Monday 25 August 2014

malay food

Malay food originates from the Malaysian Peninsula and some of the islands close to Sumatra and Borneo, and is also influenced by neighbouring lands. The variety of cultural influences on Malay food has resulted in a rich and exotic cuisine. It is usual in Malay cooking to use plenty of fresh herbs and spices such as ginger, garlic, lemongrass and chilies, and less well known spices such as daun kemangi (a type of basil), laksa leaf and kunyit basah (turmeric root). In Malay cooking fresh and dried spices are often used to make a rempah, a spice paste that is used as a base for many dishes.
Rice is a staple in Malay cooking and can be served for lunch, dinner and sometimes breakfast. Seafood such as shrimp and squid and local fish such as tuna and herring are popular. Fish is often served stuffed and grilled. Malay meals are traditionally served in banana leaves and eaten with fingers.

Typical Malay dishes

  • Masak Lemak - dishes with a coconut milk base; not hot, but rich and creamy
  • Masak Pedas (sambal) - hot chili dishes
  • Masak Assam - sour and tangy dishes, flavoured with tamarind
  • Maska Merah - dishes with a tomato sauce
  • Masak Hitam - dishes with a dark, sweet soy sauce
These basic types of dishes are made with all kinds of meat, poultry and seafood.

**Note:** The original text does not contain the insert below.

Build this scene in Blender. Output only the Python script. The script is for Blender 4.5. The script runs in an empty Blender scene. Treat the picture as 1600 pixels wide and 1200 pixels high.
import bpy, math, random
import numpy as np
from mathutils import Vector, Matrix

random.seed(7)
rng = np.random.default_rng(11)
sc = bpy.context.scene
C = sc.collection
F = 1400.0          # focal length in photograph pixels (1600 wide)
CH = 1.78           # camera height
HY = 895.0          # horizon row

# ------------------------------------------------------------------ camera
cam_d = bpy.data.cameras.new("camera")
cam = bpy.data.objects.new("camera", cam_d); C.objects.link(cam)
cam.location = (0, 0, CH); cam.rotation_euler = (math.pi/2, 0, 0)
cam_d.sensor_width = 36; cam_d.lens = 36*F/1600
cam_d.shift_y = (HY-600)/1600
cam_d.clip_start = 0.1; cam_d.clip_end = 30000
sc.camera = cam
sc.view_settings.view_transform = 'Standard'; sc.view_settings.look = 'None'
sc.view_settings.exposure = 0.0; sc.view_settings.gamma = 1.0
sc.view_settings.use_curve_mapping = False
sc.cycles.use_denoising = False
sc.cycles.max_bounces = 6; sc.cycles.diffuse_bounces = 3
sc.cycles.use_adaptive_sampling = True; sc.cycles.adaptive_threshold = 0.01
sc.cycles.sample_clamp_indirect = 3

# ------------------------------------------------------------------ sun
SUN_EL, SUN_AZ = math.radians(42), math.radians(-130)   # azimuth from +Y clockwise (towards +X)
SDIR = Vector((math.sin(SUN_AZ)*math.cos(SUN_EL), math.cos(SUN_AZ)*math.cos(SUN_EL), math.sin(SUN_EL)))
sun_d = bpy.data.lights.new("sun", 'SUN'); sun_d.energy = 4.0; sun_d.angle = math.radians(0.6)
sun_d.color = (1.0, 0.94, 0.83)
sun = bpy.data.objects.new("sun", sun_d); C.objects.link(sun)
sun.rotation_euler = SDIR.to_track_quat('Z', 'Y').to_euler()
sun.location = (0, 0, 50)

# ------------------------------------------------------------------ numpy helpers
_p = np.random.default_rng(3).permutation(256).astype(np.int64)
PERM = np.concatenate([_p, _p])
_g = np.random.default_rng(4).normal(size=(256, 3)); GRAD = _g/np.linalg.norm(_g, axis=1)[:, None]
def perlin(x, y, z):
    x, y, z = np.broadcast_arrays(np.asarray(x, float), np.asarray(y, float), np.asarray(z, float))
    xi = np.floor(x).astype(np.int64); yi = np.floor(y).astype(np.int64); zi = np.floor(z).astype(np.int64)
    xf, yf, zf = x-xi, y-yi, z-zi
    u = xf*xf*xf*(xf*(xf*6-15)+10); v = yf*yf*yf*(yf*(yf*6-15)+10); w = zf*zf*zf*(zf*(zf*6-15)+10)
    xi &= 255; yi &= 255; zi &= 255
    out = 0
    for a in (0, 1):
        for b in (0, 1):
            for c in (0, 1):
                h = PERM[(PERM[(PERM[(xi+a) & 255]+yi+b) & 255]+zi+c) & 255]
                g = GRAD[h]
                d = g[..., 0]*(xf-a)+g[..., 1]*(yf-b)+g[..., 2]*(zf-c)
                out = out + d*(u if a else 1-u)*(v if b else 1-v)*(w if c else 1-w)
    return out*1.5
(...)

Regional and well known Malay dishes

  • Beef Rendang - a popular Malay spiced coconut beef dish
  • Sup Kamhing - mutton soup
  • Satay - meat on a stick cooked over hot charcoal and served with cucumber, onion and spicy peanut dipping sauce
  • Nasi Pedang - a meal consisting of rice and a combination of meat, fish and vegetable dishes
  • Otak Otoak - fish mousse
  • Nasi Goreng - fried rice
  • Mee Goreng - fried noodles
  • Nasi Kerabu - a traditional dish from the state of Kelantan, in which the rice is tinted blue from flower petals called bunga telang
  • Roti Jala - a type of crêpe or thin pancake often eaten with rich curry dishes

Desserts

Typical Malay desserts are made using coconut milk, fresh coconut and palm sugar. For example: kuih talam, a steamed coconut pudding; pulut inti, glutinous rice with a coconut topping; and pulut hitam, a black rice pudding.
  • For more information about Malay cuisine:
Popular desserts in Malaysia include:
  • Aiskrim Potong - ice cream made from coconut milk flavoured with ingredients such as red beans, rose syrup, durian and jack fruit
  • Babur Cha-cha - sweet potato and yams cooked in coconut milk with pandan leaves, sugar and salt
  • Cendol - thin, green, pandan flavoured noodles topped with coconut milk and shaved ice
  • Cheng Tng - a brown soup with lotus seeds, agar-agar strips, white fungus, longans, barley, ginko nuts and water chestnuts
  • Honeydew Sago - made with honeydew melon served in chilled coconut milk and sago pearls
  • Kuih - bite-sized cakes, pastries and cookies which can be sweet or savoury, made mainly from glutinous rice, tapioca flour or rice flour and flavoured with ingredients such as grated coconut, coconut cream, pandan and gula melaka. The most common are:
    • Kuih lapis (layer cake). The layers are usually coloured red, pink and green and are made from butter, eggs and sugar
    • Kuih talam (tray cake). This has two layers; the top (white) layer is made from coconut milk and rice flour and the bottom (green) layer from green pea flour and pandan
    • Kuih serimuka: another two-layered cake made with coconut milk and rice flour on the top and steamed glutinous rice on the bottom, flavoured with pandan juice
  • Onde-onde - bite-sized balls containing gula melaka covered in glutinous rice and grated coconut
  • Pulut inti - glutinous rice covered in caramelised coconut flesh, shaped like a pyramid
  • Peanut pancake - a Hokkien speciality where ground peanut paste is sandwiched between two pancakes and fried
  • Pisang goreng - fried banana
  • Pulut Hitam - black glutinous rice cooked with sago, longan flesh, gula melaka andpandan leaves and served with coconut milk
  • Tau Fu Fah - soya bean curd served with a clear sweet syrup

Fruits

There are many different types of fruit available to buy in shops and at the roadside, including durian, which has a foul smell but is very popular among the locals. Other local fruits include jackfruit, cempedak, mangosteen, rambutan, star fruit, langsat, pineapple, lychee, longan, mata kucing and bananas.